When Hurbert “Geese” Ausbie steps into a room or on a stage, electricity fills the air. The former Harlem Globetrotter seems to be larger than life as he begins his program with the sound of basketballs bouncing to an offbeat cadence. Excitement soars as school kids burst into applause. “It’s Geese Ausbie” — all 6-feet, 5-inches of him! That is the atmosphere surrounding a live appearance by Mr. Ausbie and his Drug Free Youth Program.

He holds his audience captive with trick shots, spins and long shots executed with precision timing and comical expertise. The humorous aspects, however, do not overshadow the very serious message Mr. Ausbie gets across. He tells it like it is: Drugs are dangerous.

Mr. Ausbie’s professional career is the stuff of dreams. Born in Crescent, Oklahoma, he is an outstanding multi-sport athlete who turned down more than 200 offers from major colleges to attend Philander Smith College in Little Rock His senior year at the college he became the nation’s third highest scorer, and was named a basketball All-American.

Turning down offers from both professional baseball and basketball teams, Mr. Ausbie chose to join the Harlem Globetrotters in 1962. He remained the team’s cornerstone for the next 23 years, participating in more than 6,000 basketball games in more than 100 countries.

Mr. Ausbie’s most notable present-day accomplishment is the Drug-Free Youth Program & Traveling Museum Showcase (a collection of Globetrotter-related memorabilia) which he has presented to hundreds of students at all grade levels in Arkansas and other states.

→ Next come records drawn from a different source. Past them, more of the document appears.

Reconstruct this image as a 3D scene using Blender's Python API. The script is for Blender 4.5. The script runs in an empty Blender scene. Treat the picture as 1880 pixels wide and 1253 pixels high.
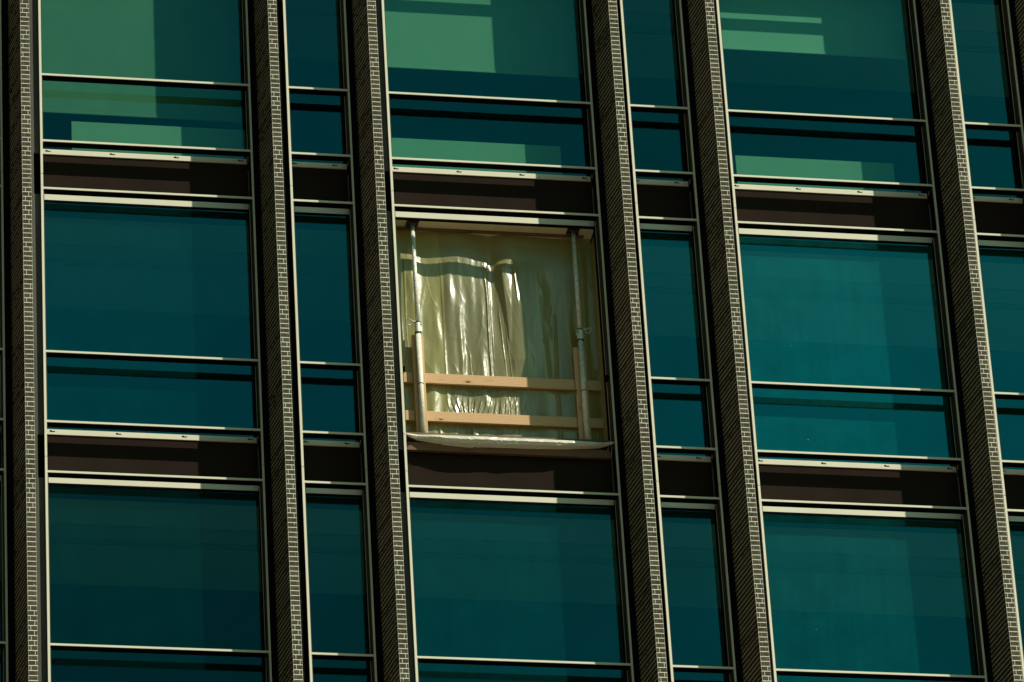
import bpy, math, random
import numpy as np
from mathutils import Vector, Matrix
R = math.radians
random.seed(7); rng = np.random.RandomState(7)

# ------------------------------------------------------------------ camera
ZO = 37.8                      # height of the top row's middle rail above the ground
sc = bpy.context.scene
cam_d = bpy.data.cameras.new('camera'); cam = bpy.data.objects.new('camera', cam_d)
sc.collection.objects.link(cam); sc.camera = cam
yaw, pitch, roll = 0.21010886, 0.52810832, -0.0619132
cy_, sy_, cp_, sp_ = math.cos(yaw), math.sin(yaw), math.cos(pitch), math.sin(pitch)
fwd = Vector((sy_*cp_, cy_*cp_, sp_)); rgt = Vector((cy_, -sy_, 0)); up = rgt.cross(fwd)
cr_, sr_ = math.cos(roll), math.sin(roll)
rx = cr_*rgt + sr_*up; ux = -sr_*rgt + cr_*up
M = Matrix((rx, ux, -fwd)).transposed().to_4x4()
M.translation = Vector((-6.47117478, -55.12023736, -36.15497758 + ZO))
cam.matrix_world = M
cam_d.sensor_width = 36; cam_d.lens = 10612.15/1880*36
cam_d.clip_start = 0.5; cam_d.clip_end = 3000
sc.render.resolution_x = 1024; sc.render.resolution_y = 682

# ------------------------------------------------------------------ sky and sun
SX, SZ = 1.17, 1.27            # shift of a shadow sideways / downwards per metre of depth
sun_dir = Vector((SX, -1, SZ)).normalized()
elev = math.asin(sun_dir.z); az = math.atan2(sun_dir.x, sun_dir.y)
w = bpy.data.worlds.new('World'); sc.world = w; w.use_nodes = True
nt = w.node_tree; N = nt.nodes; L = nt.links; N.clear()
wo = N.new('ShaderNodeOutputWorld'); bg = N.new('ShaderNodeBackground')
sky = N.new('ShaderNodeTexSky'); sky.sky_type = 'NISHITA'; sky.sun_disc = False
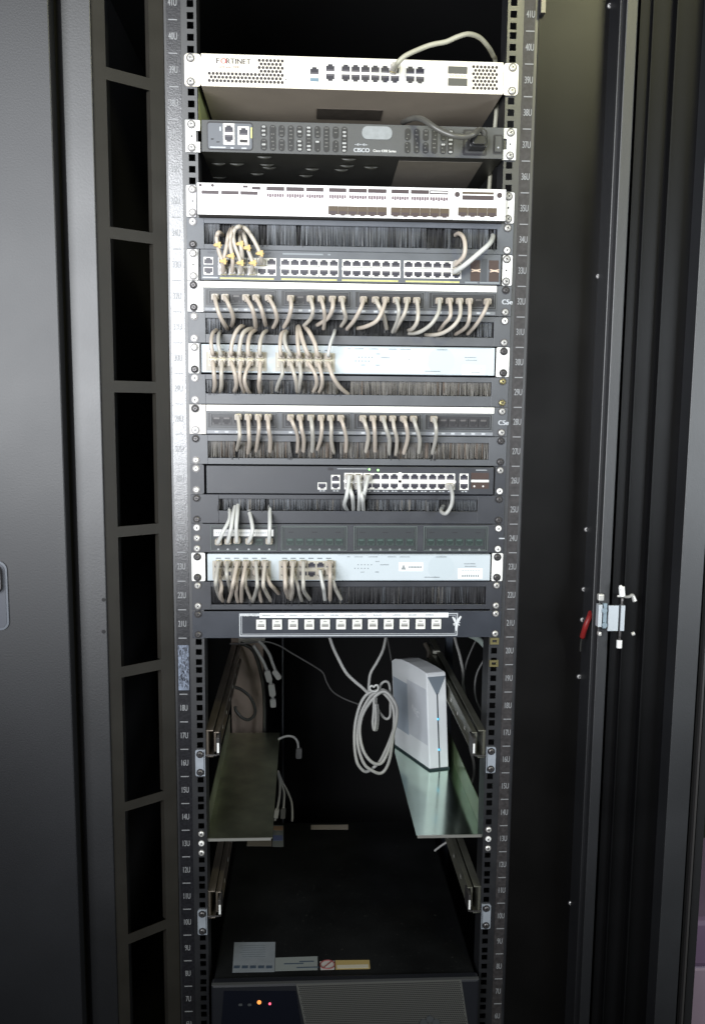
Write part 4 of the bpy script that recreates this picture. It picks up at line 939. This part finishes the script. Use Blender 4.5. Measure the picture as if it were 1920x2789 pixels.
for i in range(5):
    p = W(645+22*i, 2636, zt, 2); b.box(p.x-.005, p.x+.005, p.y-.004, p.y+.004, zt+.0004, zt+.0007)
for i in range(6):
    p = W(690, 2578+6*i, zt, 2); b.box(p.x-.022+.002*(i % 3), p.x+.020, p.y-.0012, p.y+.0004, zt+.0004, zt+.0007, 1)
for px, py, w_ in ((800, 2627, .016), (835, 2621, .012), (838, 2637, .018)):
    p = W(px, py, zt, 2); b.box(p.x-w_, p.x+w_, p.y-.0015, p.y+.0015, zt+.0004, zt+.0007)
c = W(892, 2630, zt, 2); ring = [(c.x+.012*math.cos(a_*.4488), c.y+.012*math.sin(a_*.4488), zt+.001) for a_ in range(14)]
b.tube(ring, .0011, 2, 6, 2, True); b.tube([ring[2], ring[9]], .001, 2, 6, 2)
b.build('label_print', [mat('print dark blue', (.05, .07, .10), .5), mat('print mid', (.12, .14, .16), .5), mat('dull red print', (.20, .05, .05), .5)], t)
toplabel([(847, 2260), (948, 2260), (948, 2247), (847, 2248)], mat('rear label', (.40, .36, .33), .5)); toplabel([(742, 2307), (772, 2307), (772, 2249), (744, 2249)], lblg)
toplabel([(744, 2262), (771, 2262), (771, 2251), (745, 2251)], lblb, 'top_label_panel', .0008); toplabel([(744, 2290), (770, 2290), (770, 2276), (744, 2276)], lblu, 'top_label_panel', .0008); toplabel([(672, 2305), (740, 2306), (740, 2291), (674, 2291)], mat('dim label', (.22, .2, .19), .5))
# back-left duct
p0, p1 = W(632, 1995, .56), W(716, 1738, .56)
b = MB(); b.box(p0.x, p1.x, .56, .60, .50, .80); o = b.build('cable_duct', tan, None, org=(p0.x, .56, .5)); tag(o, 'tan upright duct behind the left slide rail, black cable loop before it', 'cable duct')
b = MB(); q0, q1 = W(650, 1752, .54), W(721, 1738, .54); b.box(q0.x, q1.x, .54, .556, q0.z, q1.z+.02); o = b.build('steel_strap', mat('strap pale', (.32, .31, .29), .4, metal=.5), None, org=q0); tag(o, 'short pale metal strap under the twelve-jack panel, upper left', 'bracket')
def loose(name, label, pts, y, r, m, cat='cable', closed=False, ys=None, group=None, blobs=()):
    P = [W(p[0], p[1], (ys[i] if ys else y)) for i, p in enumerate(pts)]
    t = thing(name, label, cat, P[0], group or ('loose leads in the lower bay' if name == 'network_lead' else None)); b = MB(); b.tube(P, r, 0, 10, 6, closed); b.build('cord', m, t, sm=True)
    for j, (px, py, w_, h_, m2, dx) in enumerate(blobs):
        c = W(px, py, y-.002); b = MB(); b.rrect(-w_, w_, -h_, h_, w_*.5, -w_*.7, w_*.7); 
        o = b.build('connector', m2, None); o.parent = t; o.location = c-P[0]; o.rotation_euler = (0, dx, 0)
    return t
loose('black_cable', 'black cable bent into a teardrop loop beside the left slide rail', [(638, 1872), (656, 1878), (680, 1898), (694, 1927), (693, 1948), (677, 1961), (659, 1955), (643, 1937), (640, 1925)], .50, .0032, cabd)
loose('black_cable', 'thick black cable dropping down the right edge of the tan duct', [(655, 1752), (685, 1766), (700, 1795), (711, 1834), (718, 1875), (721, 1930), (720, 1994)], .52, .0042, cabd)
loose('thin_cable', 'thin dark cable sagging from the tan duct to the coiled cable', [(625, 1754), (664, 1753), (721, 1748), (760, 1759), (799, 1782), (860, 1818), (880, 1834), (891, 1861), (908, 1886), (940, 1905), (982, 1921)], .5, .0017, cabk)
loose('network_lead', 'grey lead ending in a plug, angled right, upper left of lower bay', [(704, 1745), (720, 1762), (734, 1784), (742, 1806), (752, 1832)], .5, .0034, cabg, blobs=[(754, 1838, .0055, .011, cabg, -.6)])
loose('network_lead', 'grey lead hanging straight with stacked plugs, upper left of lower bay', [(690, 1758), (704, 1780), (718, 1805), (730, 1836), (738, 1865), (743, 1901), (745, 1925)], .5, .0036, cabg, blobs=[(731, 1842, .0062, .012, cabg, -.25), (741, 1880, .0065, .013, cabg, -.12), (744, 1915, .006, .009, cabg, -.08)])
loose('network_lead', 'grey lead curving over the rear corner of the dull shelf', [(758, 2014), (780, 2006), (799, 2008), (810, 2021), (813, 2043), (814, 2060)], .46, .0026, cabg, blobs=[(814, 2052, .006, .011, cabk, .05)])
loose('network_lead', 'leftmost of three thin leads hanging beside the dull shelf', [(756, 2100), (762, 2134), (761, 2170), (754, 2211), (749, 2236)], .46, .0026, cabg, blobs=[(753, 2216, .0045, .010, cabg, .15)])
loose('network_lead', 'middle of three thin leads hanging beside the dull shelf', [(757, 2104), (767, 2139), (774, 2160), (773, 2193), (770, 2222)], .465, .0024, cabg, blobs=[(771, 2216, .005, .011, cabk, .05)])
loose('network_lead', 'rightmost of three thin leads hanging beside the dull shelf', [(757, 2100), (768, 2129), (783, 2157), (795, 2191), (796, 2238)], .47, .0024, cabg)
zc_ = lambda L: [(880+a/5.796, 1720+c/5.796) for a, c in L]
loops = [[(840, 940), (700, 990), (590, 1150), (510, 1450), (495, 1750), (530, 2050), (620, 2190), (700, 2215), (800, 2150), (900, 2050), (1000, 1850), (1080, 1650), (1150, 1400), (1150, 1200), (1080, 1030), (960, 930)],
 [(850, 960), (730, 1050), (600, 1300), (545, 1600), (560, 1850), (650, 2100), (790, 2210), (900, 2245), (985, 2180), (1050, 2020), (1085, 1800), (1120, 1500), (1115, 1250), (1050, 1080), (930, 960)],
 [(800, 1050), (640, 1280), (580, 1500), (590, 1720), (650, 1920), (760, 2060), (870, 2100), (950, 2050), (1030, 1880), (1095, 1650), (1150, 1450), (1165, 1230), (1090, 1060), (960, 950)]]
t = thing('coiled_cable', 'light grey cable coiled into an oval loop hanging beside the white router', 'cable', W(1030, 1885, .24))
b = MB()
for i, L in enumerate(loops): b.tube([W(px, py, .245-.006*i+.004*math.sin(j)) for j, (px, py) in enumerate(zc_(L))], .0030, 0, 10, 5, True)
b.tube([W(px, py, .250) for px, py in zc_([(90, 60), (160, 260), (240, 430), (360, 650), (500, 790), (620, 890), (720, 985), (800, 1040)])], .0030)
b.tube([W(px, py, .252) for px, py in zc_([(995, 60), (950, 280), (860, 470), (760, 640), (730, 760), (725, 940), (760, 1000)])], .0027)
b.tube([W(px, py, .256) for px, py in zc_([(880, 930), (920, 830), (990, 790), (1040, 830), (1058, 950), (1062, 1200), (1055, 1340), (1000, 1385), (920, 1320), (840, 1180), (800, 1080)])], .0024)
for dx, y_ in ((0, .232), (28, .238), (12, .245)): b.tube([W(px, py, y_) for px, py in zc_([(805+dx, 1040), (800+dx, 1250), (785+dx, 1450), (805+dx, 1560), (825+dx, 1500), (835+dx, 1350), (825+dx, 1150)])], .0026)
b.build('cord', cabg, t, sm=True)
b = MB(); b.tube([W(px, py, .234) for px, py in zc_([(740, 880), (770, 860), (800, 880), (830, 850), (860, 855), (870, 900), (850, 940), (800, 950), (750, 930)])], .0018, 0, 8, 4, True); b.build('cable_tie', cabw, t, sm=True)
loose('thin_cable', 'thin grey cable dropping behind the white router top', [(1054, 1736), (1060, 1765), (1066, 1800)], .5, .0018, cabk)
loose('network_lead', 'long grey cable running down between white router and right rail', [(1237, 1730), (1243, 1755), (1252, 1785), (1261, 1831), (1261, 1865), (1268, 1900), (1276, 1970), (1281, 2038), (1290, 2077), (1291, 2108), (1286, 2133)], .40, .0030, cabg)
loose('network_lead', 'grey cable slanting down left from the wide flat ribbon, right side', [(1297, 1742), (1273, 1797), (1264, 1840), (1262, 1880)], .41, .0020, cabk)
loose('network_lead', 'grey cable bowing left beside the right rail, under the ribbon', [(1330, 1780), (1301, 1829), (1293, 1875), (1301, 1917), (1324, 1955)], .30, .0020, cabk)
loose('ribbon_cable', 'wide greenish grey flat cable at the upper right of the lower bay', [(1280, 1728), (1298, 1738), (1314, 1752), (1326, 1772), (1333, 1800)], .20, lambda u: .0066-.0030*u, mat('ribbon grey green', (.30, .35, .33), .45))
loose('network_lead', 'short stub of pale cable under the shiny shelf', [(1183, 2319), (1200, 2306), (1220, 2293)], .40, .0024, cabg)
b = MB(); p = W(1234, 1792, .45)
P = [W(1157, 1752, .56), W(1168, 1775, .55), W(1166, 1790, .55)]; b.tube(P, .005, 0, 8, 3); c = W(1187, 1774, .5); o = b.build('rear_bracket', mat('bracket brown', (.06, .05, .04), .6), None, org=P[0]); b = MB(); b.box(c.x-.007, c.x+.007, c.y-.01, c.y, c.z-.003, c.z+.003); b.build('bracket_tab', mat('bracket pale', (.45, .45, .40), .5), o); tag(o, 'small brown bracket with pale tab above the white router', 'bracket')
# ------------------------------------------------------------------ room behind
b = MB(); b.box(-3, 4, 1.6, 1.62, ZB-.05, 3.0); tag(b.build('wall', wallm), kind='structure')
b = MB(); b.box(-3, 4, -4, 1.6, ZB-.06, ZB-.04); tag(b.build('floor', floorm), kind='structure')
bx_ = W(1884, 2650, .25); zt_ = W(1900, 2507, .25).z; zm_ = W(1900, 2641, .25).z
t = thing('storage_box', 'lilac storage box with purple lid in the lower right corner', 'storage box', (bx_.x+.15, .35, ZB-.04))
b = MB(); b.box(bx_.x-.02, bx_.x+.35, .26, .6, ZB-.04, zm_); b.build('bin', lilac, t, bev=.01)
b = MB(); b.box(bx_.x-.025, bx_.x+.355, .25, .61, zm_+.0005, zt_); b.build('lid', lilac2, t, bev=.012)
# ------------------------------------------------------------------ light
def area(name, loc, to, sx, sy, power, col, sp=180):
    l = bpy.data.lights.new(name, 'AREA'); l.shape = 'RECTANGLE'; l.size = sx; l.size_y = sy; l.energy = power; l.color = col; l.spread = math.radians(sp)
    o = bpy.data.objects.new(name, l); COL.objects.link(o); o.location = loc
    o.rotation_euler = (Vector(to)-Vector(loc)).to_track_quat('-Z', 'Y').to_euler(); return o
area('window_light', (-.80, -1.60, 1.50), (-.05, 0, 1.54), 1.1, 1.05, 20, (.94, .965, 1.0), 92)
area('bright_wall_light', (1.38, -1.6, 1.36), (.5, 0, 1.36), .7, .9, 8, (.88, .94, 1.0), 100)
area('ceiling_light', (.80, -1.9, 2.70), (.22, 0, 1.9), .5, .25, 6.5, (1., .97, .58), 100)
w = bpy.data.worlds.new('World'); sc.world = w; w.use_nodes = True
w.node_tree.nodes['Background'].inputs[0].default_value = (.55, .62, .75, 1); w.node_tree.nodes['Background'].inputs[1].default_value = .01
sc.view_settings.view_transform = 'Standard'; sc.view_settings.look = 'None'; sc.view_settings.gamma = 1; sc.view_settings.exposure = 0
sc.view_settings.use_curve_mapping = False
sc.cycles.max_bounces = 6; sc.cycles.use_denoising = True
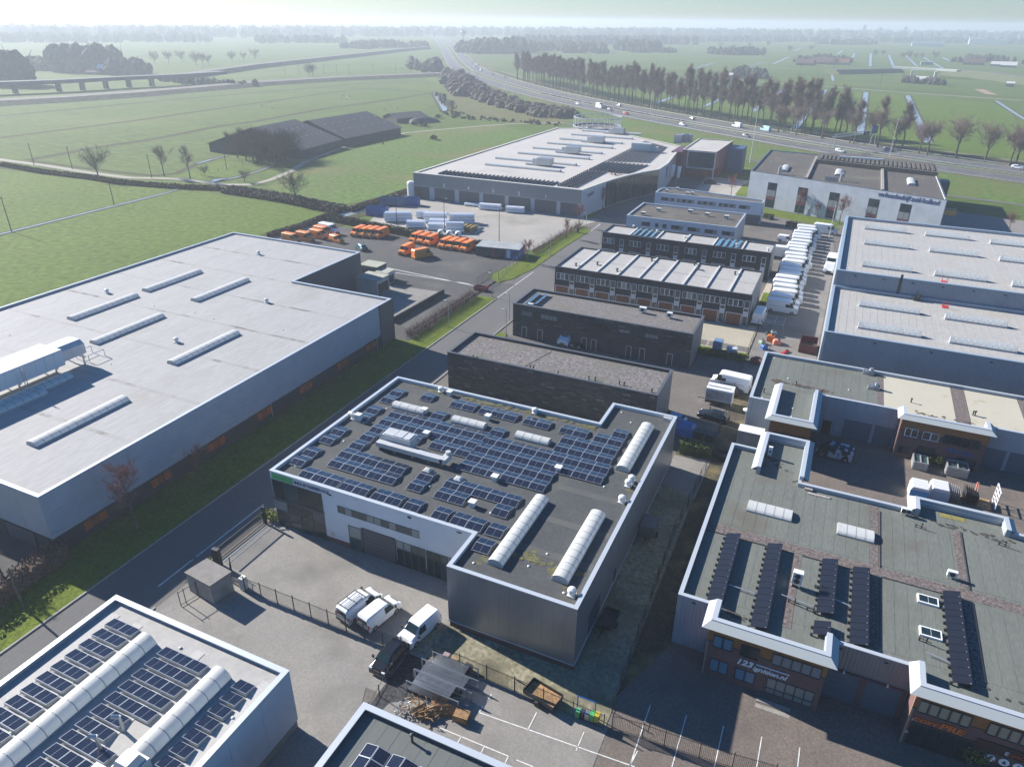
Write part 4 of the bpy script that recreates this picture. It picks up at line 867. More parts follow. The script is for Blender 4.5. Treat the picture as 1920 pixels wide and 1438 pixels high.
for i, x in enumerate((18.15, 19.05, 19.95)):
    b = MB(); b.tube((x, 46.55, 1.55), (x, 46.49, 1.55), .34, .34, 20); k = b.build('round_sticker', LETW, t)
    b = MB(); b.tube((x, 46.488, 1.52), (x, 46.48, 1.52), .15, .15, 3 if i == 0 else 8 if i == 1 else 4); b.box(x - .05, 46.481, 1.4, x + .05, 46.489, 1.75); b.build('icon', plain('icon_blue', (.05, .08, .12), .5), k)
text(t, '1', S1, 12.62, 2.6, .35, LETW, 'lettering', .02); text(t, '36', S1, 12.5, 1.2, .3, LETW, 'lettering', .02)
# back blocks with fascia
eaves_block(t, [(-2.75, 71.9), (2.2, 71.9), (2.2, 80.2), (-2.75, 80.2)], 6.1, 5.2, [(-3.3, 71.9), (2.75, 71.9), (2.75, 80.8), (-3.3, 80.8)], 0)
w = MB(); w.box(2.05, 71.5, 0, 2.17, 80.1, 5.69); w.box(-2.7, 80.05, 0, 2.17, 80.15, 5.69); w.build('brick_front', BRICK, t)
eaves_block(t, [(13.05, 71.1), (21.45, 71.1), (21.45, 73.45), (13.05, 73.45)], 6.0, 5.2, [(12.4, 71.1), (22.1, 71.1), (22.1, 74.05), (12.4, 74.05)], 0)
w = MB(); w.box(13.1, 73.3, 0, 21.4, 73.4, 5.57); w.build('brick_front', BRICK, t)
# flat skylights, roof windows and plant
for x0, x1, y in ((-2.65, 1.75, 65.25), (6.0, 9.35, 65.2)): 
    n = 5 if x0 < 0 else 4
    vault(t, (x0 + x1) / 2, y, x1 - x0, 1.85, .28, ZG, 'X', n, curb=.18)
for y in (57.9, 53.75):
    b = MB(); b.box(12.85, y - .55, ZG, 14.5, y + .55, ZG + .2); k = b.build('roof_window', WHITE, t); b = MB()
    for i in range(2): b.box(12.98 + i * .72, y - .42, ZG + .2, 13.66 + i * .72, y + .42, ZG + .21)
    b.build('pane', GLASS, k)
def absorbers(label, x0, x1, ys):
    a = array(label, 'black absorber strips on the workshop roof', (x0, ys[0], ZG)); W_ = x1 - x0; y = ys[0]
    while y < ys[1] - .3:
        b = MB(); b.add([(x0, y + .02, ZG + .25), (x1, y + .02, ZG + .62), (x1, y + .82, ZG + .62), (x0, y + .82, ZG + .25), (x0, y + .02, ZG + .21), (x1, y + .02, ZG + .58), (x1, y + .82, ZG + .58), (x0, y + .82, ZG + .21)], [(0, 1, 2, 3), (7, 6, 5, 4), (0, 4, 5, 1), (1, 5, 6, 2), (2, 6, 7, 3), (3, 7, 4, 0)]); b.build('solar_panel', SOLARB, a)
        c = MB(); c.cbox(x0 - .1, y, ZG, .16, .16, .28); c.box(x0 - .22, y - .03, ZG + .1, x0 + .02, y + .03, ZG + .22); c.build('clamp_foot', PLAST, a)
        c = MB(); c.cbox(x1 - .14, y + .04, ZG + .575, .07, .07, .06); c.build('clip', ALU, a); y += .84
    b = MB(); b.box(x1 - .1, ys[0], ZG, x1 - .04, ys[1], ZG + .5); b.build('mounting_rail', DSTEEL, a)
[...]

Mr. Ausbie has received awards from Big Brothers, The Jerry Lewis Foundation, Special Olympics, and numerous other organizations. Two scholarships have been established in his name. Currently he serves on the advisory committee for the National Youth Sports Program. He is a Mason and a deacon at Greater Archview Baptist Church. Married for 25 years to his college sweetheart, Awilda, he has four children and two grandchildren.

Although Mr. Ausbie and sports have been good to each other, he has stressed to his children that “there is no substitute for education “. His philosophy” “Church first, then school, and if you’re good enough at sports–it’ll come.”